### Input records

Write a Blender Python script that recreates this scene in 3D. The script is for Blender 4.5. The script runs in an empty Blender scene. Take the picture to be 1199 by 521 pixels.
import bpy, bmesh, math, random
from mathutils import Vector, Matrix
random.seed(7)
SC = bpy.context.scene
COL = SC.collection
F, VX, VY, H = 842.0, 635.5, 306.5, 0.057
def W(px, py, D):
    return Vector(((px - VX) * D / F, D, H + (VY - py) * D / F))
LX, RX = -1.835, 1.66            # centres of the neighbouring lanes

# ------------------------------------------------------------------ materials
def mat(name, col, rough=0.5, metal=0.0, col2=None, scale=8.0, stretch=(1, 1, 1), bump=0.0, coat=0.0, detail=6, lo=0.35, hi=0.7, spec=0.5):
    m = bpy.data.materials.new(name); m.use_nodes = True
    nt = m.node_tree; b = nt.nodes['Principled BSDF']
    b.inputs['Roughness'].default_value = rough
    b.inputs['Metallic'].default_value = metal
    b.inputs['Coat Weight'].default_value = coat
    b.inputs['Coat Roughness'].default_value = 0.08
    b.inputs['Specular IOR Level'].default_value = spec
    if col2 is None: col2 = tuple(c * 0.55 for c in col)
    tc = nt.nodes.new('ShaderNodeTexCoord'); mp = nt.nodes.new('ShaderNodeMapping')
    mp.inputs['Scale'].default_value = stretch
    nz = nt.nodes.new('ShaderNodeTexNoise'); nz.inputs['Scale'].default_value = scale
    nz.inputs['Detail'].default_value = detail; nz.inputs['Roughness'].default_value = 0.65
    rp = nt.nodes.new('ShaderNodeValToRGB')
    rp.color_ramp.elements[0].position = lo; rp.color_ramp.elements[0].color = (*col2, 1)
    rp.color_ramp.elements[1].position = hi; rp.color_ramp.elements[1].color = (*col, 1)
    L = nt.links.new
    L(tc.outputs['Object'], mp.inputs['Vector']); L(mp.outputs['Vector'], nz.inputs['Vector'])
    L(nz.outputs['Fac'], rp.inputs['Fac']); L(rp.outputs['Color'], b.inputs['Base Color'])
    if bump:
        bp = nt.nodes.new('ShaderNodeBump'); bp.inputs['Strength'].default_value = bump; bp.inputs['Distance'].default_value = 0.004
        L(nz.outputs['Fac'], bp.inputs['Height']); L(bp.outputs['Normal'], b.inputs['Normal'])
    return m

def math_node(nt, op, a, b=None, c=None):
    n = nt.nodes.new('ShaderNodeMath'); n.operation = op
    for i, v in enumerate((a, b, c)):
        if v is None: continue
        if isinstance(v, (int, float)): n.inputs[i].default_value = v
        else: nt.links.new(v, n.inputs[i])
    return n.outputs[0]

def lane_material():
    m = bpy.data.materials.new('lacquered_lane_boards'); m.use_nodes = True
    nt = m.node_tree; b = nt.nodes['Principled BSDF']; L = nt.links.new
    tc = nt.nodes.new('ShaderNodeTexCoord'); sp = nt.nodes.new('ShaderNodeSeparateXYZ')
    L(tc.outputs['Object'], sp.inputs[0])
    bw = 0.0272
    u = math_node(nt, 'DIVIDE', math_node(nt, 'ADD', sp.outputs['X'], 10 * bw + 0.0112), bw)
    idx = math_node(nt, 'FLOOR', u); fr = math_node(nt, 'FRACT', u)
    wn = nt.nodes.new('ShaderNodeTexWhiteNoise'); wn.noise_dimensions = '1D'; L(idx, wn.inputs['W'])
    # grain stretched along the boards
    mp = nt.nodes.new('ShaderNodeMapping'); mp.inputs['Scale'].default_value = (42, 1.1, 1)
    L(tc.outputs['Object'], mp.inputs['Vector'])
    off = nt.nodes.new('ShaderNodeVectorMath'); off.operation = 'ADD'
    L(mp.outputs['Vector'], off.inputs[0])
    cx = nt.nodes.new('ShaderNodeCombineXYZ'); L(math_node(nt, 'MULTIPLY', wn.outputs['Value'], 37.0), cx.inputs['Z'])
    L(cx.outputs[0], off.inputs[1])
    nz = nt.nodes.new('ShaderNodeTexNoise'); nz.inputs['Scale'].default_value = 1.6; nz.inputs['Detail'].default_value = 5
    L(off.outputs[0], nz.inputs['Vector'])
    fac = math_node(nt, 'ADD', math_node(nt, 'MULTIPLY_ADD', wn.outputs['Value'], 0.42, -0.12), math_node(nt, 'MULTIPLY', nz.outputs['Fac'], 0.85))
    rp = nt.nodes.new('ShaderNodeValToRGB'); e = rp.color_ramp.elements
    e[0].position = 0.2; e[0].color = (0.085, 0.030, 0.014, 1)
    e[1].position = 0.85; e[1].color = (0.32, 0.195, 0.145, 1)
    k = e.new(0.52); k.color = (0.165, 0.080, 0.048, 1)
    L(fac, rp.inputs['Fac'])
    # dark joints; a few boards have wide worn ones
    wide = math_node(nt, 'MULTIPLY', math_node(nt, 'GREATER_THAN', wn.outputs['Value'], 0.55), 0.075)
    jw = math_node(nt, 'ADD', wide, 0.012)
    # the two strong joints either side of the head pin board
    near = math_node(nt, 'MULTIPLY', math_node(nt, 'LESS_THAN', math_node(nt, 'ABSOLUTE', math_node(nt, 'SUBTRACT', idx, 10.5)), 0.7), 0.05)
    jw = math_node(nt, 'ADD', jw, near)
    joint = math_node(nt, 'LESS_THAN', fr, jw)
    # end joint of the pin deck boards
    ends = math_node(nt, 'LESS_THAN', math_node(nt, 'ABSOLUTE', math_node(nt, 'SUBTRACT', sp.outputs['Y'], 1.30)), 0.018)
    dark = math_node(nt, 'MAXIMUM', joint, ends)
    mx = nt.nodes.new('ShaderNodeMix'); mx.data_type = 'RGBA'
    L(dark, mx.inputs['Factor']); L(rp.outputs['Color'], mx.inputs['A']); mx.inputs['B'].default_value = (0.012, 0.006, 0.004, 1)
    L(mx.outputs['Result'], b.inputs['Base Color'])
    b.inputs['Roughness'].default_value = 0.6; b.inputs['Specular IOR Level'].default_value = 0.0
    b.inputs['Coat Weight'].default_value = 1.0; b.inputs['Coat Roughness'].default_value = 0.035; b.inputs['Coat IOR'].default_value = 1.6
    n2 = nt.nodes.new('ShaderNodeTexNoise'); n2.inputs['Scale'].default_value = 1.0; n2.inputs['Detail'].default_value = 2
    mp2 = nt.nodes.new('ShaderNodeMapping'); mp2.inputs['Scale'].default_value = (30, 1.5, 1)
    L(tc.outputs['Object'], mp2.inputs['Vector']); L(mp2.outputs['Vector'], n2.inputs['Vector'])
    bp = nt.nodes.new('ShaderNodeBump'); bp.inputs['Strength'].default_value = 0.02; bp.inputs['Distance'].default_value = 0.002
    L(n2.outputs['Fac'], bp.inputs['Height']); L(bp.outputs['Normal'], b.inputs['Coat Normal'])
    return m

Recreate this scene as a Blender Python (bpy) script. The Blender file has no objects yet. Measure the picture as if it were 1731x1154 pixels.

######

> [Aim of the exercise] Output every entry shown above, exactly.

> [The answer]
Write a Blender Python script that recreates this scene in 3D. The script is for Blender 4.5. The script runs in an empty Blender scene. Take the picture to be 1199 by 521 pixels.
import bpy, bmesh, math, random
from mathutils import Vector, Matrix
random.seed(7)
SC = bpy.context.scene
COL = SC.collection
F, VX, VY, H = 842.0, 635.5, 306.5, 0.057
def W(px, py, D):
    return Vector(((px - VX) * D / F, D, H + (VY - py) * D / F))
LX, RX = -1.835, 1.66            # centres of the neighbouring lanes

# ------------------------------------------------------------------ materials
def mat(name, col, rough=0.5, metal=0.0, col2=None, scale=8.0, stretch=(1, 1, 1), bump=0.0, coat=0.0, detail=6, lo=0.35, hi=0.7, spec=0.5):
    m = bpy.data.materials.new(name); m.use_nodes = True
    nt = m.node_tree; b = nt.nodes['Principled BSDF']
    b.inputs['Roughness'].default_value = rough
    b.inputs['Metallic'].default_value = metal
    b.inputs['Coat Weight'].default_value = coat
    b.inputs['Coat Roughness'].default_value = 0.08
    b.inputs['Specular IOR Level'].default_value = spec
    if col2 is None: col2 = tuple(c * 0.55 for c in col)
    tc = nt.nodes.new('ShaderNodeTexCoord'); mp = nt.nodes.new('ShaderNodeMapping')
    mp.inputs['Scale'].default_value = stretch
    nz = nt.nodes.new('ShaderNodeTexNoise'); nz.inputs['Scale'].default_value = scale
    nz.inputs['Detail'].default_value = detail; nz.inputs['Roughness'].default_value = 0.65
    rp = nt.nodes.new('ShaderNodeValToRGB')
    rp.color_ramp.elements[0].position = lo; rp.color_ramp.elements[0].color = (*col2, 1)
    rp.color_ramp.elements[1].position = hi; rp.color_ramp.elements[1].color = (*col, 1)
    L = nt.links.new
    L(tc.outputs['Object'], mp.inputs['Vector']); L(mp.outputs['Vector'], nz.inputs['Vector'])
    L(nz.outputs['Fac'], rp.inputs['Fac']); L(rp.outputs['Color'], b.inputs['Base Color'])
    if bump:
        bp = nt.nodes.new('ShaderNodeBump'); bp.inputs['Strength'].default_value = bump; bp.inputs['Distance'].default_value = 0.004
        L(nz.outputs['Fac'], bp.inputs['Height']); L(bp.outputs['Normal'], b.inputs['Normal'])
    return m

def math_node(nt, op, a, b=None, c=None):
    n = nt.nodes.new('ShaderNodeMath'); n.operation = op
    for i, v in enumerate((a, b, c)):
        if v is None: continue
        if isinstance(v, (int, float)): n.inputs[i].default_value = v
        else: nt.links.new(v, n.inputs[i])
    return n.outputs[0]

def lane_material():
    m = bpy.data.materials.new('lacquered_lane_boards'); m.use_nodes = True
    nt = m.node_tree; b = nt.nodes['Principled BSDF']; L = nt.links.new
    tc = nt.nodes.new('ShaderNodeTexCoord'); sp = nt.nodes.new('ShaderNodeSeparateXYZ')
    L(tc.outputs['Object'], sp.inputs[0])
    bw = 0.0272
    u = math_node(nt, 'DIVIDE', math_node(nt, 'ADD', sp.outputs['X'], 10 * bw + 0.0112), bw)
    idx = math_node(nt, 'FLOOR', u); fr = math_node(nt, 'FRACT', u)
    wn = nt.nodes.new('ShaderNodeTexWhiteNoise'); wn.noise_dimensions = '1D'; L(idx, wn.inputs['W'])
    # grain stretched along the boards
    mp = nt.nodes.new('ShaderNodeMapping'); mp.inputs['Scale'].default_value = (42, 1.1, 1)
    L(tc.outputs['Object'], mp.inputs['Vector'])
    off = nt.nodes.new('ShaderNodeVectorMath'); off.operation = 'ADD'
    L(mp.outputs['Vector'], off.inputs[0])
    cx = nt.nodes.new('ShaderNodeCombineXYZ'); L(math_node(nt, 'MULTIPLY', wn.outputs['Value'], 37.0), cx.inputs['Z'])
    L(cx.outputs[0], off.inputs[1])
    nz = nt.nodes.new('ShaderNodeTexNoise'); nz.inputs['Scale'].default_value = 1.6; nz.inputs['Detail'].default_value = 5
    L(off.outputs[0], nz.inputs['Vector'])
    fac = math_node(nt, 'ADD', math_node(nt, 'MULTIPLY_ADD', wn.outputs['Value'], 0.42, -0.12), math_node(nt, 'MULTIPLY', nz.outputs['Fac'], 0.85))
    rp = nt.nodes.new('ShaderNodeValToRGB'); e = rp.color_ramp.elements
    e[0].position = 0.2; e[0].color = (0.085, 0.030, 0.014, 1)
    e[1].position = 0.85; e[1].color = (0.32, 0.195, 0.145, 1)
    k = e.new(0.52); k.color = (0.165, 0.080, 0.048, 1)
    L(fac, rp.inputs['Fac'])
    # dark joints; a few boards have wide worn ones
    wide = math_node(nt, 'MULTIPLY', math_node(nt, 'GREATER_THAN', wn.outputs['Value'], 0.55), 0.075)
    jw = math_node(nt, 'ADD', wide, 0.012)
    # the two strong joints either side of the head pin board
    near = math_node(nt, 'MULTIPLY', math_node(nt, 'LESS_THAN', math_node(nt, 'ABSOLUTE', math_node(nt, 'SUBTRACT', idx, 10.5)), 0.7), 0.05)
    jw = math_node(nt, 'ADD', jw, near)
    joint = math_node(nt, 'LESS_THAN', fr, jw)
    # end joint of the pin deck boards
    ends = math_node(nt, 'LESS_THAN', math_node(nt, 'ABSOLUTE', math_node(nt, 'SUBTRACT', sp.outputs['Y'], 1.30)), 0.018)
    dark = math_node(nt, 'MAXIMUM', joint, ends)
    mx = nt.nodes.new('ShaderNodeMix'); mx.data_type = 'RGBA'
    L(dark, mx.inputs['Factor']); L(rp.outputs['Color'], mx.inputs['A']); mx.inputs['B'].default_value = (0.012, 0.006, 0.004, 1)
    L(mx.outputs['Result'], b.inputs['Base Color'])
    b.inputs['Roughness'].default_value = 0.6; b.inputs['Specular IOR Level'].default_value = 0.0
    b.inputs['Coat Weight'].default_value = 1.0; b.inputs['Coat Roughness'].default_value = 0.035; b.inputs['Coat IOR'].default_value = 1.6
    n2 = nt.nodes.new('ShaderNodeTexNoise'); n2.inputs['Scale'].default_value = 1.0; n2.inputs['Detail'].default_value = 2
    mp2 = nt.nodes.new('ShaderNodeMapping'); mp2.inputs['Scale'].default_value = (30, 1.5, 1)
    L(tc.outputs['Object'], mp2.inputs['Vector']); L(mp2.outputs['Vector'], n2.inputs['Vector'])
    bp = nt.nodes.new('ShaderNodeBump'); bp.inputs['Strength'].default_value = 0.02; bp.inputs['Distance'].default_value = 0.002
    L(n2.outputs['Fac'], bp.inputs['Height']); L(bp.outputs['Normal'], b.inputs['Coat Normal'])
    return m

Recreate this scene as a Blender Python (bpy) script. The Blender file has no objects yet. Measure the picture as if it were 1731x1154 pixels.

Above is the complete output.